***** RAW DATA
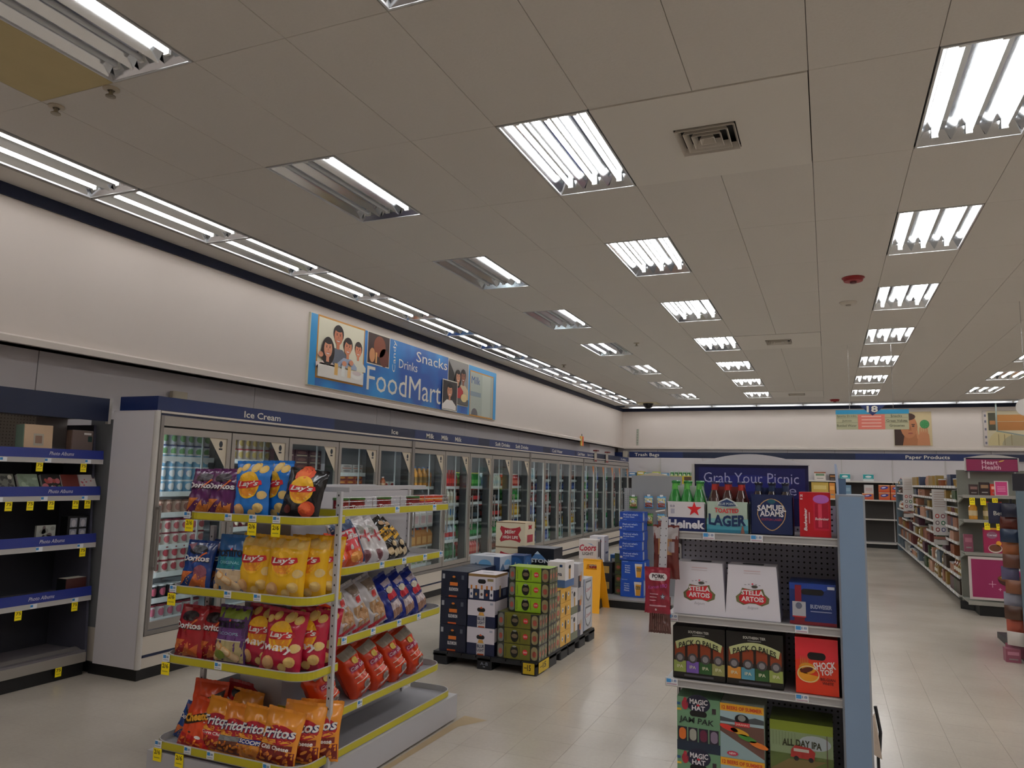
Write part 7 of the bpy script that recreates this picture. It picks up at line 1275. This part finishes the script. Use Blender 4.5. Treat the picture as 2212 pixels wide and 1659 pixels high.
carton(wt, -2.86, 9.74, .514, 0, 'tall white beer carton with blue edge marks behind the light beer stack', 'mixed cartons behind the floor sign'); carton(dk, -2.83, 9.76, .36+.004+.15, 0, 'dark carton hidden between the stacks', 'mixed cartons behind the floor sign') if False else None
carton(bx, -2.62, 9.9, .36, 0, 'blue can carton with amber cans left of the blue stack', 'mixed cartons behind the floor sign'); carton(dk, -2.62, 9.9, .11, 0, 'black carton under the blue can carton', 'mixed cartons behind the floor sign')
g = G(); g.bev(-2.98, -2.66, 9.15, 9.95, 0, .108, PLM); o = g.obj('low_pallet'); tag(o, 'low black pallet under the light beer cartons', 'pallet')
# small header with hanging bags
t = thing('header_sign', 'plain navy header sign with a beige arched top behind the blue cartons', 'sign', (-2.15, 10.0, 1.49)); g = G(); g.box(-.235, .235, 0, .03, 0, .155, M('#1c1d4e', .45)); g.obj('sign_board', t); g = G(); g.prism([(-.235+.47*i/12, .155+.055*math.sin(math.pi*i/12)) for i in range(13)], 1, -.01, .04, M('#b4a894', .45)); g.obj('arched_top', t)
hb1 = bag_mesh(.11, .16, .03, '#3f7a2c', lambda g, S, w, h: (g.rect(S, w*.05, h*.2, w*.95, h*.85, M('#c9c088', .35), .5, 8, 4), g.rect(S, w*.08, h*.15, w*.92, h*.4, M('#8a5a2c', .35), 1.5, 8, 3), g.pol(S, [(w*.5, h*.75), (w*.75, h*.55), (w*.5, h*.42), (w*.25, h*.55)], M('#c9ccd0', .35), 4)), 60)
hb2 = bag_mesh(.12, .16, .03, '#5a9ac4', lambda g, S, w, h: (g.rect(S, w*.05, h*.45, w*.95, h*.85, M('#d8ca88', .35), .5, 8, 4), g.rect(S, w*.08, h*.1, w*.92, h*.45, M('#8a3f2c', .35), 1.5, 8, 3), g.ell(S, w*.5, h*.55, w*.3, h*.1, M('#b8c4d4', .35), 4, 14, 2)), 61)
for b_, x, z, lb in ((hb1, -2.42, 1.22, 'small green snack bag hanging left of the navy header'), (hb2, -2.21, 1.23, 'left light blue snack bag hanging under the navy header'), (hb2, -2.04, 1.23, 'right light blue snack bag hanging under the navy header')):
    t = thing('snack_bag', lb, 'snack bag', (x, 9.95, z), 0, 'small bags hanging under the navy header'); [put(me, n, t) for me, n in zip(b_, ('bag_body', 'top_seal', 'bottom_seal'))]; g = G(); g.tube((0, 0, .165), (0, .05, .165), .003, STEEL, 6); g.box(-.02, .02, -.004, 0, .155, .18, TAGW); g.obj('peg_hook', t)
for x, lb in ((-2.4, 'left'), (-2.21, 'middle'), (-2.04, 'right')):
    t = thing('snack_bag', f'{lb} white-topped snack bag in the lower row under the navy header', 'snack bag', (x, 9.96, 1.0), 0, 'small bags hanging under the navy header'); [put(me, n, t) for me, n in zip(bm_low, ('bag_body', 'top_seal', 'bottom_seal'))] if False else [put(me, n, t) for me, n in zip(hb2 if x > -2.1 else hb1, ('bag_body', 'top_seal', 'bottom_seal'))]
pegb = pegboard('grey_pegboard', '#55565a', '#9a9a9a', 0); t = thing('display_backing', 'grey pegboard backing behind the small hanging bags', 'panel', (-2.2, 10.02, 0)); g = G(); g.box(-.36, .34, 0, .02, .11, 1.49, pegb); g.obj('board', t)
# energy drinks on the shelf behind
t = thing('drink_tray', 'yellow printed tray of green cans seen left of the picnic header', 'drink tray', (-1.885, 10.6, 1.56)); g = G(); g.box(-.17, .17, 0, .2, 0, .11, M('#c9b42c', .4)); S = SY(0, -.17); g.rect(S, .02, .01, .1, .1, M('#b8402c', .4), 1); g.rect(S, .2, .01, .3, .1, M('#5a4434', .4), 1); g.pol(S, [(.28, .01), (.34, .01), (.34, .1)], M('#e8dc3a', .4), 2); g.text(S, 'CAN', .12, .03, .18, .08, M('#8a7a1c', .4), 1); g.obj('tray', t)
cb, cc = m_tub('#2a7a3a', '#b8c4b8', '#c9d8b0', .026, .15)
for i in range(6):
    o = thing('drink_can', 'green drink can in the yellow tray left of the picnic header', 'can', (-2.03+i*.058, 10.65, 1.585), 0, 'green cans in the yellow tray'); put(cb, 'can_body', o); put(cc, 'can_lid', o)
t = thing('hidden_shelving', 'grey shelving run standing behind the beer shelving', 'shelving', (-1.9, 10.6, 0)); g = G(); g.box(-.3, .5, 0, .3, 1.53, 1.558, SHELF); g.obj('shelf', t); g = G(); g.box(-.3, .5, .3, .33, 0, 1.56, M('#8a8886', .5)); g.obj('back_panel', t)
# wet floor sign
YW = M('#f0a80e', .35); t = thing('floor_sign', 'yellow folding wet floor sign standing behind the beer pallet', 'floor sign', (-2.72, 9.1, 0))
def leaf(s_, nm):
    g = G(); y1, y0 = s_*.03, s_*.24; tk = .02
    a = lambda x, z, k: (x, y0+(y1-y0)*z/.6+k*tk*s_, z)
    o_ = [(-.15, 0), (.15, 0), (.115, .6), (-.115, .6)]; hole = [(-.07, .49), (.07, .49), (.06, .55), (-.06, .55)]
    for k, fl in ((0, 0), (-.5, 1)):
        vs = [a(x, z, k) for x, z in o_+hole]; fs = [(0, 1, 5, 4), (1, 2, 6, 5), (2, 3, 7, 6), (3, 0, 4, 7)]; g.add(vs, fs if (s_ < 0) != bool(fl) else [f[::-1] for f in fs], YW)
    n = 4; vs = [a(x, z, 0) for x, z in o_]+[a(x, z, -.5) for x, z in o_]; g.add(vs, [(i, (i+1) % n, (i+1) % n+n, i+n) for i in range(n)], YW); vs = [a(x, z, 0) for x, z in hole]+[a(x, z, -.5) for x, z in hole]; g.add(vs, [(i, (i+1) % n, (i+1) % n+n, i+n) for i in range(n)], YW); return g.obj(nm, t)
leaf(-1, 'front_leaf'); leaf(1, 'rear_leaf'); g = G(); g.box(-.115, .115, -.035, .035, .59, .61, YW); g.obj('hinge', t)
**********
» TASK OBJECTIVE
Set down the complete material exactly, but do not include the images.

» THE RESPONSE
Write part 7 of the bpy script that recreates this picture. It picks up at line 1275. This part finishes the script. Use Blender 4.5. Treat the picture as 2212 pixels wide and 1659 pixels high.
carton(wt, -2.86, 9.74, .514, 0, 'tall white beer carton with blue edge marks behind the light beer stack', 'mixed cartons behind the floor sign'); carton(dk, -2.83, 9.76, .36+.004+.15, 0, 'dark carton hidden between the stacks', 'mixed cartons behind the floor sign') if False else None
carton(bx, -2.62, 9.9, .36, 0, 'blue can carton with amber cans left of the blue stack', 'mixed cartons behind the floor sign'); carton(dk, -2.62, 9.9, .11, 0, 'black carton under the blue can carton', 'mixed cartons behind the floor sign')
g = G(); g.bev(-2.98, -2.66, 9.15, 9.95, 0, .108, PLM); o = g.obj('low_pallet'); tag(o, 'low black pallet under the light beer cartons', 'pallet')
# small header with hanging bags
t = thing('header_sign', 'plain navy header sign with a beige arched top behind the blue cartons', 'sign', (-2.15, 10.0, 1.49)); g = G(); g.box(-.235, .235, 0, .03, 0, .155, M('#1c1d4e', .45)); g.obj('sign_board', t); g = G(); g.prism([(-.235+.47*i/12, .155+.055*math.sin(math.pi*i/12)) for i in range(13)], 1, -.01, .04, M('#b4a894', .45)); g.obj('arched_top', t)
hb1 = bag_mesh(.11, .16, .03, '#3f7a2c', lambda g, S, w, h: (g.rect(S, w*.05, h*.2, w*.95, h*.85, M('#c9c088', .35), .5, 8, 4), g.rect(S, w*.08, h*.15, w*.92, h*.4, M('#8a5a2c', .35), 1.5, 8, 3), g.pol(S, [(w*.5, h*.75), (w*.75, h*.55), (w*.5, h*.42), (w*.25, h*.55)], M('#c9ccd0', .35), 4)), 60)
hb2 = bag_mesh(.12, .16, .03, '#5a9ac4', lambda g, S, w, h: (g.rect(S, w*.05, h*.45, w*.95, h*.85, M('#d8ca88', .35), .5, 8, 4), g.rect(S, w*.08, h*.1, w*.92, h*.45, M('#8a3f2c', .35), 1.5, 8, 3), g.ell(S, w*.5, h*.55, w*.3, h*.1, M('#b8c4d4', .35), 4, 14, 2)), 61)
for b_, x, z, lb in ((hb1, -2.42, 1.22, 'small green snack bag hanging left of the navy header'), (hb2, -2.21, 1.23, 'left light blue snack bag hanging under the navy header'), (hb2, -2.04, 1.23, 'right light blue snack bag hanging under the navy header')):
    t = thing('snack_bag', lb, 'snack bag', (x, 9.95, z), 0, 'small bags hanging under the navy header'); [put(me, n, t) for me, n in zip(b_, ('bag_body', 'top_seal', 'bottom_seal'))]; g = G(); g.tube((0, 0, .165), (0, .05, .165), .003, STEEL, 6); g.box(-.02, .02, -.004, 0, .155, .18, TAGW); g.obj('peg_hook', t)
for x, lb in ((-2.4, 'left'), (-2.21, 'middle'), (-2.04, 'right')):
    t = thing('snack_bag', f'{lb} white-topped snack bag in the lower row under the navy header', 'snack bag', (x, 9.96, 1.0), 0, 'small bags hanging under the navy header'); [put(me, n, t) for me, n in zip(bm_low, ('bag_body', 'top_seal', 'bottom_seal'))] if False else [put(me, n, t) for me, n in zip(hb2 if x > -2.1 else hb1, ('bag_body', 'top_seal', 'bottom_seal'))]
pegb = pegboard('grey_pegboard', '#55565a', '#9a9a9a', 0); t = thing('display_backing', 'grey pegboard backing behind the small hanging bags', 'panel', (-2.2, 10.02, 0)); g = G(); g.box(-.36, .34, 0, .02, .11, 1.49, pegb); g.obj('board', t)
# energy drinks on the shelf behind
t = thing('drink_tray', 'yellow printed tray of green cans seen left of the picnic header', 'drink tray', (-1.885, 10.6, 1.56)); g = G(); g.box(-.17, .17, 0, .2, 0, .11, M('#c9b42c', .4)); S = SY(0, -.17); g.rect(S, .02, .01, .1, .1, M('#b8402c', .4), 1); g.rect(S, .2, .01, .3, .1, M('#5a4434', .4), 1); g.pol(S, [(.28, .01), (.34, .01), (.34, .1)], M('#e8dc3a', .4), 2); g.text(S, 'CAN', .12, .03, .18, .08, M('#8a7a1c', .4), 1); g.obj('tray', t)
cb, cc = m_tub('#2a7a3a', '#b8c4b8', '#c9d8b0', .026, .15)
for i in range(6):
    o = thing('drink_can', 'green drink can in the yellow tray left of the picnic header', 'can', (-2.03+i*.058, 10.65, 1.585), 0, 'green cans in the yellow tray'); put(cb, 'can_body', o); put(cc, 'can_lid', o)
t = thing('hidden_shelving', 'grey shelving run standing behind the beer shelving', 'shelving', (-1.9, 10.6, 0)); g = G(); g.box(-.3, .5, 0, .3, 1.53, 1.558, SHELF); g.obj('shelf', t); g = G(); g.box(-.3, .5, .3, .33, 0, 1.56, M('#8a8886', .5)); g.obj('back_panel', t)
# wet floor sign
YW = M('#f0a80e', .35); t = thing('floor_sign', 'yellow folding wet floor sign standing behind the beer pallet', 'floor sign', (-2.72, 9.1, 0))
def leaf(s_, nm):
    g = G(); y1, y0 = s_*.03, s_*.24; tk = .02
    a = lambda x, z, k: (x, y0+(y1-y0)*z/.6+k*tk*s_, z)
    o_ = [(-.15, 0), (.15, 0), (.115, .6), (-.115, .6)]; hole = [(-.07, .49), (.07, .49), (.06, .55), (-.06, .55)]
    for k, fl in ((0, 0), (-.5, 1)):
        vs = [a(x, z, k) for x, z in o_+hole]; fs = [(0, 1, 5, 4), (1, 2, 6, 5), (2, 3, 7, 6), (3, 0, 4, 7)]; g.add(vs, fs if (s_ < 0) != bool(fl) else [f[::-1] for f in fs], YW)
    n = 4; vs = [a(x, z, 0) for x, z in o_]+[a(x, z, -.5) for x, z in o_]; g.add(vs, [(i, (i+1) % n, (i+1) % n+n, i+n) for i in range(n)], YW); vs = [a(x, z, 0) for x, z in hole]+[a(x, z, -.5) for x, z in hole]; g.add(vs, [(i, (i+1) % n, (i+1) % n+n, i+n) for i in range(n)], YW); return g.obj(nm, t)
leaf(-1, 'front_leaf'); leaf(1, 'rear_leaf'); g = G(); g.box(-.115, .115, -.035, .035, .59, .61, YW); g.obj('hinge', t)